Star Rating:

The World to Come

Director: Mona Fastvold

Actors: Casey Affleck, Vanessa Kirby, Katherine Waterston, Christopher Abbott

Release Date: Friday 23rd July 2021

Genre(s): Drama, Romance

Running time: 105 minutes

In 1856 in Schoharie County, Abigail (Katherine Waterston) and her husband Dyer (Casey Affleck) live a passionless and gruelling existence, tending to their farm on a daily basis. They are also in mourning of the death of their young daughter Nellie and lead an isolated existence until another couple, Tallie (Vanessa Kirby) and Finney (Christopher Abbott) move in beside them. Abigail and Tallie soon strike up an intimate friendship, their relationship full of warmth and tenderness, though their husbands find their closeness frustrating. Matters take a more turn when the women fall in love with one another.

Farm life has rarely looked so unfulfilling and dreary as it is in ‘The World to Come’. Dullness, greys and browns dominate the cinematography, light only coming in the short time that Nellie is on the screen, and later when Tallie enters Abigail’s life. Having made a name for herself in such major franchises as ‘Fantastic Beasts’ and ‘Alien’, Katherine Waterston makes for a compelling lead, her voiceover narration the primary source of dialogue as she pens her thoughts and tasks in her journal.

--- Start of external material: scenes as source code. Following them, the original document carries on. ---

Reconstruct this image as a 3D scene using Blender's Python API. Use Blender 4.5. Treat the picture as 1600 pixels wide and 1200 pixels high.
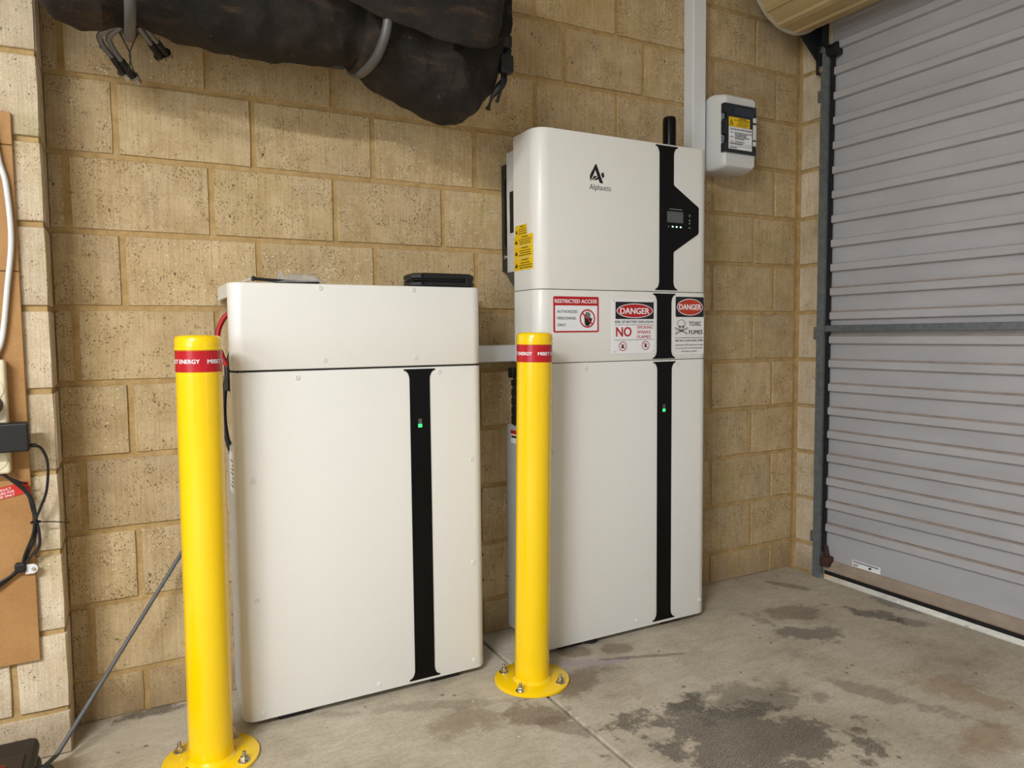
import bpy, bmesh, math, random
from mathutils import Vector, Matrix, noise

for _o in list(bpy.data.objects):
    bpy.data.objects.remove(_o, do_unlink=True)
random.seed(7)
SC = bpy.context.scene
COL = SC.collection
PI = math.pi

# ------------------------------------------------------------------ camera
cam_data = bpy.data.cameras.new('camera')
cam_data.sensor_fit = 'HORIZONTAL'
cam_data.sensor_width = 36.0
cam_data.lens = 36.0 * 1137.44 / 1600.0
cam_data.clip_start = 0.02
camera = bpy.data.objects.new('camera', cam_data)
COL.objects.link(camera)
_r = Vector((0.88212879, -0.47090019, -0.01009021))
_u = Vector((0.04036798, 0.05424215, 0.99771149))
_f = Vector((0.46927521, 0.88051735, -0.06685785))
camera.matrix_world = Matrix(((_r.x, _u.x, -_f.x, -0.00934), (_r.y, _u.y, -_f.y, -1.91916),
                              (_r.z, _u.z, -_f.z, 0.89325), (0, 0, 0, 1)))
SC.camera = camera

# ------------------------------------------------------------------ light
SC.view_settings.view_transform = 'Standard'
SC.view_settings.look = 'None'
SC.view_settings.gamma = 1.0
SC.view_settings.use_curve_mapping = False
SC.view_settings.exposure = 0.0
SC.cycles.max_bounces = 6
SC.cycles.diffuse_bounces = 3
SC.cycles.glossy_bounces = 3
world = bpy.data.worlds.new('sky')
SC.world = world
world.use_nodes = True
_bg = world.node_tree.nodes['Background']
_bg.inputs[0].default_value = (0.80, 0.90, 1.0, 1)
_bg.inputs[1].default_value = 2.2


def area(name, loc, target, sx, sy, power, color):
    d = bpy.data.lights.new(name, 'AREA')
    d.shape = 'RECTANGLE'
    d.size, d.size_y, d.energy, d.color = sx, sy, power, color
    o = bpy.data.objects.new(name, d)
    COL.objects.link(o)
    o.location = loc
    o.rotation_euler = (Vector(target) - Vector(loc)).to_track_quat('-Z', 'Y').to_euler()
    return o


area('window_daylight', (-2.62, -3.0, 1.45), (0.0, -3.0, 1.45), 2.3, 1.15, 38, (0.86, 0.94, 1.0))
area('batten_light', (-1.50, -2.5, 2.30), (-1.50, -2.5, 0.0), 1.2, 0.12, 148, (0.965, 0.98, 1.0))


# ------------------------------------------------------------------ helpers
def lin(c):
    out = []
    for v in c:
        v /= 255.0
        out.append(v / 12.92 if v <= 0.04045 else ((v + 0.055) / 1.055) ** 2.4)
    return (out[0], out[1], out[2], 1.0)


class NT:
    def __init__(self, name):
        self.m = bpy.data.materials.new(name)
        self.m.use_nodes = True
        self.t = self.m.node_tree
        self.b = self.t.nodes['Principled BSDF']

    def n(self, typ, **kw):
        nd = self.t.nodes.new(typ)
        for k, v in kw.items():
            setattr(nd, k, v)
        return nd

    def l(self, a, b):
        self.t.links.new(a, b)

    def val(self, sock, v):
        if hasattr(v, 'links') or isinstance(v, bpy.types.NodeSocket):
            self.l(v, sock)
        else:
            sock.default_value = v

    def math(self, op, a, b=0.0, clamp=False):
        nd = self.n('ShaderNodeMath', operation=op, use_clamp=clamp)
        self.val(nd.inputs[0], a)
        self.val(nd.inputs[1], b)
        return nd.outputs[0]

    def noise(self, vec, scale, detail=4, rough=0.55, dim='3D'):
        nd = self.n('ShaderNodeTexNoise', noise_dimensions=dim)
        self.l(vec, nd.inputs['Vector'])
        nd.inputs['Scale'].default_value = scale
        nd.inputs['Detail'].default_value = detail
        nd.inputs['Roughness'].default_value = rough
        return nd.outputs['Fac']

    def vor(self, vec, scale, feature='F1'):
        nd = self.n('ShaderNodeTexVoronoi', feature=feature)
        self.l(vec, nd.inputs['Vector'])
        nd.inputs['Scale'].default_value = scale
        return nd

    def ramp(self, fac, stops):
        nd = self.n('ShaderNodeValToRGB')
        self.l(fac, nd.inputs[0])
        e = nd.color_ramp.elements
        while len(e) < len(stops):
            e.new(0.5)
        for el, (p, c) in zip(e, stops):
            el.position = p
            el.color = c if len(c) == 4 else (c[0], c[1], c[2], 1)
        return nd.outputs[0]

    def sstep(self, v, a, b):
        nd = self.n('ShaderNodeMapRange', interpolation_type='SMOOTHSTEP')
        self.l(v, nd.inputs[0])
        nd.inputs[1].default_value, nd.inputs[2].default_value = a, b
        nd.inputs[3].default_value, nd.inputs[4].default_value = 0.0, 1.0
        return nd.outputs[0]

    def mix(self, fac, a, b, mode='MIX'):
        nd = self.n('ShaderNodeMix', data_type='RGBA', blend_type=mode)
        self.val(nd.inputs[0], fac)
        self.val(nd.inputs[6], a)
        self.val(nd.inputs[7], b)
        return nd.outputs[2]

    def vscale(self, vec, s):
        nd = self.n('ShaderNodeVectorMath', operation='MULTIPLY')
        self.l(vec, nd.inputs[0])
        nd.inputs[1].default_value = s
        return nd.outputs[0]

    def bump(self, h, strength, dist):
        nd = self.n('ShaderNodeBump')
        nd.inputs['Strength'].default_value = strength
        nd.inputs['Distance'].default_value = dist
        self.l(h, nd.inputs['Height'])
        self.l(nd.outputs[0], self.b.inputs['Normal'])


MATS = {}


def M(name, rgb, rough=0.5, metal=0.0, spec=0.5, var=0.06, scale=30.0, bump=0.0, coat=0.0, emit=0.0):
    """plain procedural material: base colour with a little noise variation"""
    if name in MATS:
        return MATS[name]
    t = NT(name)
    c = lin(rgb)
    tc = t.n('ShaderNodeTexCoord')
    f = t.noise(tc.outputs['Object'], scale, 5)
    d = tuple(max(0, v * (1 - var)) for v in c[:3]) + (1,)
    h = tuple(min(1, v * (1 + var)) for v in c[:3]) + (1,)
    t.l(t.ramp(f, [(0.3, d), (0.7, h)]), t.b.inputs['Base Color'])
    t.b.inputs['Roughness'].default_value = rough
    t.b.inputs['Metallic'].default_value = metal
    t.b.inputs['Specular IOR Level'].default_value = spec
    t.b.inputs['Coat Weight'].default_value = coat
    t.b.inputs['Coat Roughness'].default_value = 0.08
    if emit:
        t.b.inputs['Emission Color'].default_value = c
        t.b.inputs['Emission Strength'].default_value = emit
    if bump:
        t.bump(f, 0.5, bump)
    MATS[name] = t.m
    return t.m


class MB:
    """collects shapes, builds ONE mesh object"""
    def __init__(self):
        self.v, self.f, self.s = [], [], []

    def add(self, vs, fs, smooth=False):
        o = len(self.v)
        self.v += [tuple(p) for p in vs]
        self.f += [tuple(i + o for i in q) for q in fs]
        self.s += [smooth] * len(fs)
        return self

    def box(self, x0, x1, y0, y1, z0, z1):
        p = [(x, y, z) for z in (z0, z1) for y in (y0, y1) for x in (x0, x1)]
        return self.add(p, [(0, 2, 3, 1), (4, 5, 7, 6), (0, 1, 5, 4), (2, 6, 7, 3), (0, 4, 6, 2), (1, 3, 7, 5)])

    def rbox(self, x0, x1, y0, y1, z0, z1, b=0.004, seg=2):
        bm = bmesh.new()
        bmesh.ops.create_cube(bm, size=1.0)
        for v in bm.verts:
            v.co = Vector(((x0 + x1) / 2 + v.co.x * (x1 - x0), (y0 + y1) / 2 + v.co.y * (y1 - y0),
                           (z0 + z1) / 2 + v.co.z * (z1 - z0)))
        bmesh.ops.bevel(bm, geom=bm.edges[:], offset=b, segments=seg, profile=0.5, affect='EDGES', clamp_overlap=True)
        return self.bm(bm)

    def bm(self, bm, smooth=False):
        bm.verts.index_update()
        self.add([v.co[:] for v in bm.verts], [[v.index for v in f.verts] for f in bm.faces], smooth)
        bm.free()
        return self

    def loft(self, rings, cap0=True, cap1=True, smooth=True, closed=True):
        n = len(rings[0])
        vs = [p for r in rings for p in r]
        fs = []
        for i in range(len(rings) - 1):
            for j in range(n if closed else n - 1):
                k = (j + 1) % n
                fs.append((i * n + j, i * n + k, (i + 1) * n + k, (i + 1) * n + j))
        self.add(vs, fs, smooth)
        if closed and cap0:
            self.add(rings[0], [tuple(range(n - 1, -1, -1))])
        if closed and cap1:
            self.add(rings[-1], [tuple(range(n))])
        return self

    def lathe(self, prof, cx=0, cy=0, n=32, cap0=True, cap1=True):
        rings = [[(cx + r * math.cos(2 * PI * j / n), cy + r * math.sin(2 * PI * j / n), z) for j in range(n)] for r, z in prof]
        return self.loft(rings, cap0, cap1)

    def tube(self, pts, r, n=10, smooth_path=True, cap=True):
        pts = [Vector(p) for p in pts]
        if smooth_path and len(pts) > 2:
            q = []
            for i in range(len(pts) - 1):
                p0, p1 = pts[max(i - 1, 0)], pts[i]
                p2, p3 = pts[i + 1], pts[min(i + 2, len(pts) - 1)]
                for k in range(6):
                    t = k / 6.0
                    q.append(0.5 * ((2 * p1) + (p2 - p0) * t + (2 * p0 - 5 * p1 + 4 * p2 - p3) * t * t
                                    + (3 * p1 - p0 - 3 * p2 + p3) * t ** 3))
            q.append(pts[-1])
            pts = q
        rings = []
        ref = None
        for i, p in enumerate(pts):
            d = (pts[min(i + 1, len(pts) - 1)] - pts[max(i - 1, 0)]).normalized()
            if ref is None:
                ref = Vector((0, 0, 1)) if abs(d.z) < 0.9 else Vector((1, 0, 0))
            a = (ref - d * ref.dot(d)).normalized()
            ref = a
            b = d.cross(a)
            rr = r(i / (len(pts) - 1)) if callable(r) else r
            rings.append([p + (a * math.cos(2 * PI * j / n) + b * math.sin(2 * PI * j / n)) * rr for j in range(n)])
        return self.loft(rings, cap, cap)

    def prism(self, outline, d0, d1, axis='y'):
        """flat outline (a,b) extruded along an axis; a,b = x,z for y; y,z for x; x,y for z"""
        def P(a, b, d):
            return (a, d, b) if axis == 'y' else (d, a, b) if axis == 'x' else (a, b, d)
        return self.loft([[P(a, b, d0) for a, b in outline], [P(a, b, d1) for a, b in outline]], smooth=False)

    def build(self, name, mat, parent=None):
        me = bpy.data.meshes.new(name)
        me.from_pydata(self.v, [], self.f)
        me.polygons.foreach_set('use_smooth', self.s)
        bm = bmesh.new()
        bm.from_mesh(me)
        bmesh.ops.remove_doubles(bm, verts=bm.verts[:], dist=1e-6)
        bmesh.ops.recalc_face_normals(bm, faces=bm.faces[:])
        bm.to_mesh(me)
        bm.free()
        me.materials.append(mat)
        o = bpy.data.objects.new(name, me)
        COL.objects.link(o)
        if parent is not None:
            o.parent = parent
        if any(self.s):
            try:
                me.set_sharp_from_angle(angle=math.radians(38))
            except Exception:
                pass
        return o


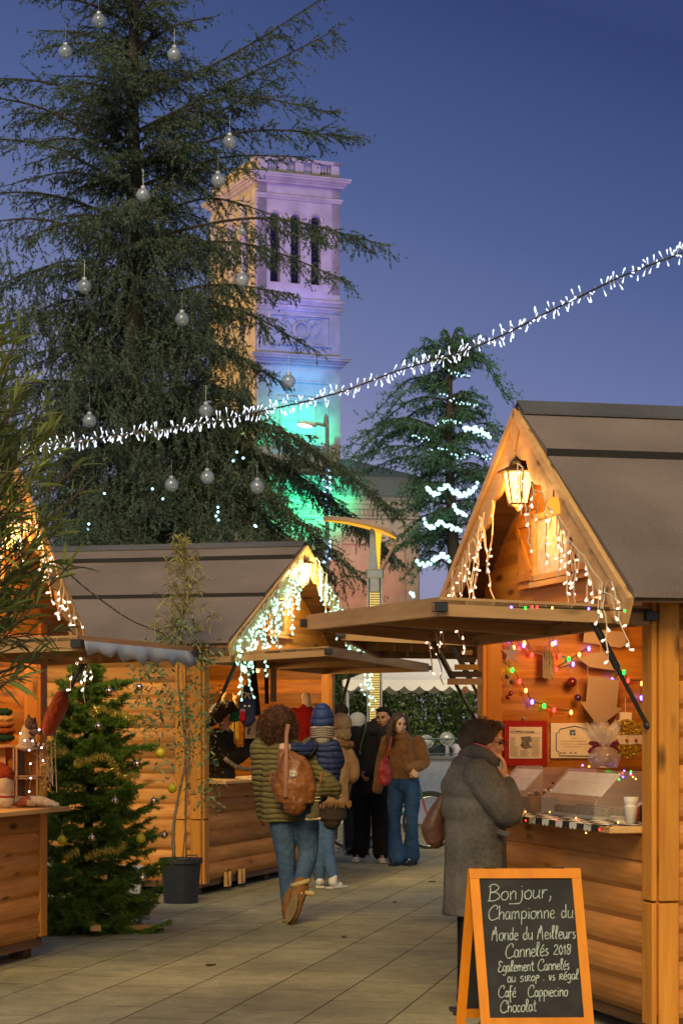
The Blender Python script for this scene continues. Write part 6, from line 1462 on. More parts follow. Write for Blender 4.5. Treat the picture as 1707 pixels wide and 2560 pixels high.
# ---- woman in the grey coat at the cake chalet
def grey():
    D = 11.75; s = F / D; loc = P(1190, 0, D); loc.z = 0; yaw = -1.22; t = thing('person', 'short haired person in a long grey wool coat and pink scarf eating', 'person', loc, yaw)
    # work in picture axes, then turn into the figure's own
    Ri = Euler((0, 0, -yaw)).to_matrix(); W = lambda x, y, d=0.0: Ri @ Vector(((x - 1190) / s, d, EYE + (HY - y) / s)); dr = lambda x, y, z: Ri @ Vector((x, y, z))
    J = dict(pelvis=W(1190, 2120), chest=W(1185, 1975), neck=W(1185, 1895), shL=W(1170, 1925, .14), elL=W(1225, 2010, .18), wrL=W(1262, 1925, .10), shR=W(1190, 1935, -.16), elR=W(1262, 2035, -.13), wrR=W(1262, 1945, -.03),
        hipL=W(1180, 2120, .08), knL=W(1175, 2320, .08), anL=W(1165, 2490, .08), toeL=W(1200, 2515, .10), hipR=W(1190, 2120, -.08), knR=W(1180, 2320, -.08), anR=W(1168, 2490, -.06), toeR=W(1205, 2515, -.06))
    hd = W(1212, 1858); hy = 0.0
    body(t, skin('warm', (.50, .27, .17)), J, hd, -.10, -.12, .007, .98, [dict(w=W(1258, 1950, -.03), d=dr(.02, .02, 1), n=dr(-1, .2, .1), curl=.55, side=1), dict(w=W(1252, 1950, .05), d=dr(.05, -.1, 1), n=dr(-1, -.3, 0), curl=.75, side=-1)], .95)
    face(t, hd, -.10, -.12, .98, (.30, .10, .08), (.06, .04, .03))
    GW = fabric('grey_wool', (.135, .13, .128), (.05, .048, .048), 55, 1, .8, .006, big=5)
    b = Blob(); c = [W(1185, 2262), W(1190, 2180), W(1192, 2100), W(1185, 2020), W(1180, 1960), W(1185, 1915)]
    for (x, y, rx, ry, rz) in ((1184, 2020, .175, .18, .15), (1180, 1970, .165, .195, .12), (1181, 1938, .135, .175, .085)): b.m.ell(W(x, y), (ry, rx, rz), 18, 12)
    b.limb([W(1188, 2288), W(1188, 2190), W(1187, 2080), W(1183, 1990), W(1182, 1950)], [.190, .185, .178, .168, .14], 5, .92, True); b.limb([J['shR'], W(1232, 1990, -.18), J['elR'], W(1274, 2000, -.08), W(1266, 1962, -.03)], [.085, .084, .074, .062, .052]); b.limb([J['shL'], J['elL'], W(1255, 1965, .08)], [.095, .088, .062])
    b.build('coat', GW, t, .009, 2, .020, .16)
    b = Blob(); b.limb([W(1160, 1888, 0), W(1180, 1878, -.085), W(1215, 1892, -.085), W(1235, 1915, -.03)], [.036, .04, .04, .036], 4); b.limb([W(1160, 1888, 0), W(1180, 1878, .085), W(1215, 1892, .085), W(1235, 1915, .03)], [.036, .04, .04, .036], 4); b.e(W(1190, 1905), (.12, .11, .05)); b.build('collar', GW, t, .008, 2, .008, .06)
    b = Blob(); b.limb([W(1178, 1868, -.05), W(1200, 1880, -.078), W(1228, 1900, -.03)], [.035, .042, .035]); b.limb([W(1178, 1868, .05), W(1200, 1880, .078), W(1228, 1900, .03)], [.035, .042, .035]); b.build('scarf', fabric('pink_scarf', (.62, .15, .17), (.42, .08, .10), 30, .9, .4, .006), t, .008, 2, .012, .04)
    # pocket flap and shoulder clip
    m = MB(); m.box(W(1252, 2080, -.18), (.07, .02, .028), rot=Euler((0, .3, -yaw)).to_matrix(), bev=.006); m.build('pocket_flap', GW, t)
    b = Blob(); R = Euler((-.12, 0, -.10)).to_matrix(); q = lambda p: Vector(hd) + R @ (Vector(p))
    b.e(q((0, -.030, .050)), (.086, .100, .076)); b.e(q((0, .045, .095)), (.066, .05, .030)); b.e(q((0, -.10, -.005)), (.072, .04, .055)); b.e(q((-.075, -.03, .03)), (.024, .060, .045)); b.e(q((.075, -.03, .03)), (.024, .060, .045))
    HG = fabric('greying_hair', (.11, .08, .055), (.035, .025, .017), 60, .7, .9, .01); h = b.build('hair', HG, t, .006, 3, .005, .03)
    strands('locks', h, HG, q((0, -.03, .05)), None, 420, (.082, .094, .072), .06, .0013, 9, .002, lambda d: d.y < .5 and d.z > -.2)
    m = MB()
    for sx in (-1, 1): m.tube([q((sx * .030 + .022 * math.cos(a), .102, .006 + .017 * math.sin(a))) for a in [2 * PI * i / 14 for i in range(15)]], .0022, n=4); m.tube([q((sx * .052, .10, .008)), q((sx * .074, .03, .010)), q((sx * .078, -.02, .006))], .002, n=4)
    m.tube([q((-.008, .104, .010)), q((.008, .104, .010))], .002, n=4); m.build('glasses', plain('glasses_frame', (.09, .035, .02), .3, .2), t)
    b = Blob(); b.limb([J['hipL'], J['knL'], J['anL']], [.085, .066, .045]); b.limb([J['hipR'], J['knR'], J['anR']], [.085, .066, .045]); b.build('trousers', MATS['black_trousers'], t, .010, 2)
    for k in 'LR': shoe(t, J['an' + k], J['toe' + k], MATS['dark_shoe'], BLACK)
    n = thing('paper_napkin', 'crumpled white napkin held to the mouth of the grey coated person', 'napkin', P(1250, 1915, 11.72)); b = Blob(); b.e((0, 0, 0), (.028, .02, .03)); b.e((-.012, 0, -.018), (.02, .02, .02)); b.build('napkin_paper', plain('napkin_white', (.75, .76, .8), .9), n, .005, 0, .03, .02)
    bg_ = thing('handbag', 'brown leather bag hanging behind the grey coat', 'bag', P(1088, 2060, 11.95)); b = Blob(); b.limb([(.005, 0, -.10), (-.012, 0, -.02), (.02, 0, .08), (.045, 0, .16)], [.055, .065, .045, .02], 4, .8); b.build('bag_body', fabric('bag_brown', (.10, .045, .032), (.05, .02, .014), 14, .5, .4, .006, .4), bg_, .008, 2, .015, .06)
    MB().tube(catmull([(.045, 0, .15), (.07, .02, .27), (.12, .03, .36)], 5), .008, n=6).build('strap', MATS['bag_brown'], bg_)
grey()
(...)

Kirby too is very good, while Affleck arguably gives the most natural and nuanced performance as Dyer. Abbott is convincingly threatening as Tallie’s mean and controlling husband, the four leads carrying the movie well and sharing a strong rapport. But the story their characters are enveloped in is just a tad dull. Moreover, it is quite predictable how it’s all going to end.

Still, ‘The World to Come’ is clearly a labour of love for director Mona Fastvold, which is appropriate given labour and love are the movie’s primary themes. The bond between the two women is tenderly depicted. Their conversations centre around children and their husbands, the topics of conversation reflecting the priorities and struggles of women in these times. Abigail comes to increasingly consider just how much is expected of women, and so the past is likened to the present, while Tallie’s sense of loneliness and isolation mean that the private, joyful world she and Abigail made is failing her.

The production design is impressive too, and the era is captured well. It’s just a stretch to find anything all that remarkable in ‘The World to Come’, and its consistent return to manual labour comes to feel like a space filler, rooted in realism though it is.